▸ Data:
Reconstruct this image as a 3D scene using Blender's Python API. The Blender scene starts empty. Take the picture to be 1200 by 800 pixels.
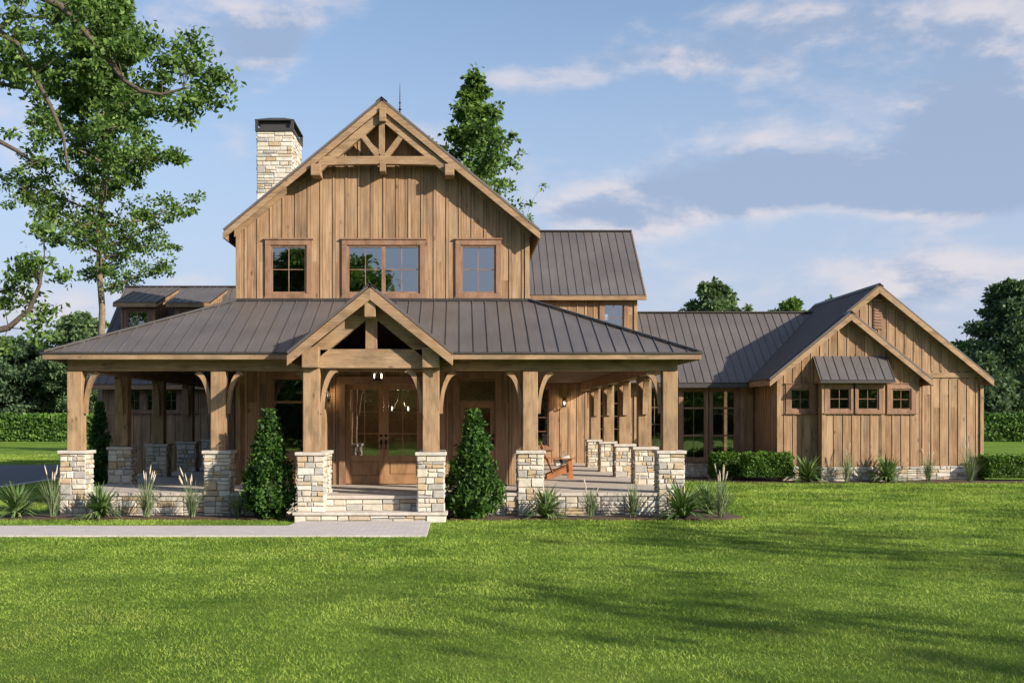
import bpy, math, random
import numpy as np
from mathutils import Vector, Matrix
R = math.radians
random.seed(7); rng = np.random.default_rng(7)
sc = bpy.context.scene
COL = sc.collection

# ------------------------------------------------------------------ camera
F = 1355.0                      # focal length in pixels of a 1200 px wide frame
EYE = 2.07
cam = bpy.data.cameras.new('camera'); camo = bpy.data.objects.new('camera', cam)
COL.objects.link(camo); sc.camera = camo
camo.location = (0, 0, EYE); camo.rotation_euler = (R(90), 0, 0)
cam.sensor_width = 36; cam.lens = 36 * F / 1200
cam.shift_x = (600 - 539) / 1200; cam.shift_y = (492 - 400) / 1200
cam.clip_end = 3000

# ------------------------------------------------------------------ light
SUN_AZ, SUN_EL = 52.0, 22.5     # degrees to the right of straight-behind, elevation
sx, sy, sz = math.sin(R(SUN_AZ)) * math.cos(R(SUN_EL)), -math.cos(R(SUN_AZ)) * math.cos(R(SUN_EL)), math.sin(R(SUN_EL))
sun = bpy.data.lights.new('sun', 'SUN'); suno = bpy.data.objects.new('sun', sun); COL.objects.link(suno)
sun.energy = 5.0; sun.angle = R(0.6); sun.color = (1.0, 0.90, 0.74)
suno.location = (sx * 60, sy * 60, sz * 60)
suno.rotation_euler = Vector((sx, sy, sz)).to_track_quat('Z', 'Y').to_euler()

w = bpy.data.worlds.new('World'); sc.world = w; w.use_nodes = True
N = w.node_tree.nodes; L = w.node_tree.links; N.clear()
def wn(t, **k):
    n = N.new(t)
    for a, b in k.items(): setattr(n, a, b)
    return n
def wmath(op, a, b=None, clamp=False):
    n = wn('ShaderNodeMath', operation=op, use_clamp=clamp)
    for i, v in enumerate((a, b)):
        if v is None: continue
        if isinstance(v, (int, float)): n.inputs[i].default_value = v
        else: L.new(v, n.inputs[i])
    return n.outputs[0]
def wmix(f, a, b):
    n = wn('ShaderNodeMix', data_type='RGBA')
    for i, v in ((0, f), (6, a), (7, b)):
        if isinstance(v, (int, float)): n.inputs[i].default_value = v
        elif isinstance(v, tuple): n.inputs[i].default_value = v + (1,)
        else: L.new(v, n.inputs[i])
    return n.outputs[2]
def wmap(v, a, b, c=0.0, d=1.0):
    n = wn('ShaderNodeMapRange'); n.interpolation_type = 'SMOOTHSTEP'
    L.new(v, n.inputs[0])
    for i, q in enumerate((a, b, c, d)): n.inputs[i + 1].default_value = q
    return n.outputs[0]
sky = wn('ShaderNodeTexSky', sky_type='NISHITA'); sky.sun_disc = False
sky.sun_elevation = R(SUN_EL); sky.sun_rotation = math.atan2(sx, sy)
sky.air_density = 1.0; sky.dust_density = 1.2; sky.ozone_density = 2.4
tc = wn('ShaderNodeTexCoord'); sep = wn('ShaderNodeSeparateXYZ'); L.new(tc.outputs['Generated'], sep.inputs[0])
dx, dy, dz = sep.outputs
def cnoise(scale, off, detail, rough, dist=0.0):
    m = wn('ShaderNodeMapping'); L.new(tc.outputs['Generated'], m.inputs[0]); m.inputs[1].default_value = off; m.inputs[3].default_value = (1, 1, 2.3)
    n = wn('ShaderNodeTexNoise'); L.new(m.outputs[0], n.inputs[0])
    n.inputs['Scale'].default_value = scale; n.inputs['Detail'].default_value = detail
    n.inputs['Roughness'].default_value = rough; n.inputs['Distortion'].default_value = dist
    return n.outputs[0]
big = cnoise(1.7, (3.3, 1.1, 0), 2, 0.5)
det = cnoise(5.2, (0.7, 4.2, 2), 10, 0.60, 0.15)
det2 = cnoise(5.2, (0.712, 4.2, 2.045), 10, 0.60, 0.15)  # the same cloud sampled a little higher up
dyp = wmath('MAXIMUM', dy, 0.05); ca_ = wmath('DIVIDE', dx, dyp); cb_ = wmath('DIVIDE', dz, dyp)
def bank(az_, el_, wa, we, amp):                         # a bank of cloud standing in one part of the sky
    u = wmath('DIVIDE', wmath('SUBTRACT', ca_, az_), wa); v = wmath('DIVIDE', wmath('SUBTRACT', cb_, el_), we)
    r2 = wmath('ADD', wmath('MULTIPLY', u, u), wmath('MULTIPLY', v, v))
    return wmath('MULTIPLY', wmath('POWER', 2.718, wmath('MULTIPLY', r2, -1.0)), amp)
east = wmap(dx, -0.05, 0.40, 0.0, 0.03)
for bk_ in ((.33, .205, .18, .027, .26), (.46, .25, .09, .05, .20), (.20, .185, .08, .02, .16), (.05, .295, .08, .014, .11), (.20, .312, .11, .020, .15), (.34, .342, .13, .018, .13), (-.165, .325, .04, .025, .10), (-.20, .25, .035, .05, .12), (-.37, .27, .05, .05, .12), (.42, .13, .20, .02, .09), (.12, .175, .06, .018, .12), (-.30, .10, .2, .04, .08)):
    east = wmath('ADD', east, bank(*bk_))                  # the sky is cloudier to the right
lowb = wmap(dz, 0.0, 0.14, 0.03, 0.0)
dens = wmath('ADD', wmath('ADD', wmath('MULTIPLY', big, 0.25), wmath('MULTIPLY', det, 0.66)), wmath('ADD', east, lowb))
mask = wmap(dens, 0.485, 0.63)
lit = wmap(wmath('ADD', wmath('SUBTRACT', det, det2), wmath('MULTIPLY', wmath('SUBTRACT', 0.595, dens), 0.85)), -0.06, 0.07)
ccol = wmix(lit, (2.0, 2.55, 3.6), (4.5, 4.2, 4.4))
haze_f = wmap(dz, -0.02, 0.40, 0.90, 0.10)
skyc = wmix(haze_f, sky.outputs[0], (2.9, 3.25, 4.35))
fin = wmix(wmath('MULTIPLY', mask, 0.80), skyc, ccol)
bg = wn('ShaderNodeBackground'); L.new(fin, bg.inputs[0]); bg.inputs[1].default_value = 0.125
out = wn('ShaderNodeOutputWorld'); L.new(bg.outputs[0], out.inputs[0])

sc.view_settings.view_transform = 'Standard'; sc.view_settings.look = 'None'
sc.view_settings.gamma = 1; sc.view_settings.use_curve_mapping = False
sc.view_settings.exposure = 0.5
sc.cycles.max_bounces = 8; sc.cycles.diffuse_bounces = 4; sc.cycles.transparent_max_bounces = 12
sc.cycles.caustics_reflective = False; sc.cycles.caustics_refractive = False
try: sc.cycles.use_denoising = True
except Exception: pass

# ------------------------------------------------------------------ helpers
def P(px, py, d):
    """world point seen at (px,py) of the 1200x800 photo at distance d (used to read sizes off the photo)"""
    return Vector(((px - 539) * d / F, d, EYE + (492 - py) * d / F))
def X(px, d): return (px - 539) * d / F
def Z(py, d): return EYE + (492 - py) * d / F

class MB:
    def __init__(s): s.v = []; s.f = []
    def quad(s, *p):
        n = len(s.v); s.v += [tuple(q) for q in p]; s.f.append(tuple(range(n, n + len(p))))
    def box(s, x0, x1, y0, y1, z0, z1):
        n = len(s.v)
        s.v += [(x0, y0, z0), (x1, y0, z0), (x1, y1, z0), (x0, y1, z0), (x0, y0, z1), (x1, y0, z1), (x1, y1, z1), (x0, y1, z1)]
        s.f += [tuple(n + i for i in q) for q in ((0, 3, 2, 1), (4, 5, 6, 7), (0, 1, 5, 4), (1, 2, 6, 5), (2, 3, 7, 6), (3, 0, 4, 7))]
    def bar(s, p0, p1, w, h, up=(0, 0, 1), hoff=0.0):
        """box from p0 to p1, w across, h along up; hoff shifts along up"""
        p0 = Vector(p0); p1 = Vector(p1); d = (p1 - p0).normalized(); up = Vector(up)
        a = d.cross(up).normalized(); u = a.cross(d).normalized()
        n = len(s.v)
        for p in (p0, p1):
            for (i, j) in ((-1, -1), (1, -1), (1, 1), (-1, 1)):
                s.v.append(tuple(p + a * (i * w / 2) + u * (j * h / 2 + hoff)))
        s.f += [tuple(n + i for i in q) for q in ((3, 2, 1, 0), (4, 5, 6, 7), (0, 1, 5, 4), (1, 2, 6, 5), (2, 3, 7, 6), (3, 0, 4, 7))]
    def prism(s, poly, off):
        off = Vector(off); n = len(s.v); m = len(poly)
        s.v += [tuple(p) for p in poly] + [tuple(Vector(p) + off) for p in poly]
        s.f.append(tuple(range(n, n + m))); s.f.append(tuple(range(n + 2 * m - 1, n + m - 1, -1)))
        for i in range(m):
            j = (i + 1) % m; s.f.append((n + i, n + m + i, n + m + j, n + j))
    def tube(s, pts, rad, seg=8, cap=True):
        pts = [Vector(p) for p in pts]; n0 = len(s.v)
        ref = Vector((0.13, 0.31, 0.94))
        for i, p in enumerate(pts):
            d = (pts[min(i + 1, len(pts) - 1)] - pts[max(i - 1, 0)]).normalized()
            a = d.cross(ref)
            if a.length < 0.05: a = d.cross(Vector((1, 0, 0)))
            a.normalize(); b = d.cross(a)
            for k_ in range(seg):
                t = 2 * math.pi * k_ / seg
                s.v.append(tuple(p + (a * math.cos(t) + b * math.sin(t)) * rad[i]))
        for i in range(len(pts) - 1):
            for k_ in range(seg):
                q = n0 + i * seg; k2 = (k_ + 1) % seg
                s.f.append((q + k_, q + k2, q + seg + k2, q + seg + k_))
        if cap:
            s.f.append(tuple(n0 + k_ for k_ in range(seg))[::-1])
            s.f.append(tuple(n0 + (len(pts) - 1) * seg + k_ for k_ in range(seg)))
    def build(s, name, mat, parent=None, bevel=0.0, smooth=False, fix=True):
        me = bpy.data.meshes.new(name); me.from_pydata(s.v, [], s.f); me.update()
        if fix:
            import bmesh
            b = bmesh.new(); b.from_mesh(me); bmesh.ops.recalc_face_normals(b, faces=b.faces); b.to_mesh(me); b.free()
        me.materials.append(mat)
        if smooth: me.polygons.foreach_set('use_smooth', [True] * len(me.polygons))
        o = bpy.data.objects.new(name, me); COL.objects.link(o)
        if parent is not None: o.parent = parent
        if bevel:
            m = o.modifiers.new('Bevel', 'BEVEL'); m.width = bevel; m.segments = 2; m.limit_method = 'ANGLE'
        return o

def thing(name, label, cat, loc=(0, 0, 0), group=None, rz=0.0):
    o = bpy.data.objects.new(name, None); COL.objects.link(o); o.location = loc; o.rotation_euler = (0, 0, rz)
    o.empty_display_size = 0.3
    return tag(o, label, cat, group)
def tag(o, label, cat, group=None, kind=None):
    o['label'] = label; o['category'] = cat
    if group: o['group'] = group
    if kind: o['kind'] = kind
    return o
def struct(o): o['kind'] = 'structure'; return o
def copy_tree(o, parent=None):
    c = o.copy(); COL.objects.link(c)
    if parent is not None: c.parent = parent
    for ch in list(o.children): copy_tree(ch, c)
    return c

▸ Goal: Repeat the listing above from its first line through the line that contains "COL = sc.collection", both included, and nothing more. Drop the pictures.

▸ Answer to the problem:
Reconstruct this image as a 3D scene using Blender's Python API. The Blender scene starts empty. Take the picture to be 1200 by 800 pixels.
import bpy, math, random
import numpy as np
from mathutils import Vector, Matrix
R = math.radians
random.seed(7); rng = np.random.default_rng(7)
sc = bpy.context.scene
COL = sc.collection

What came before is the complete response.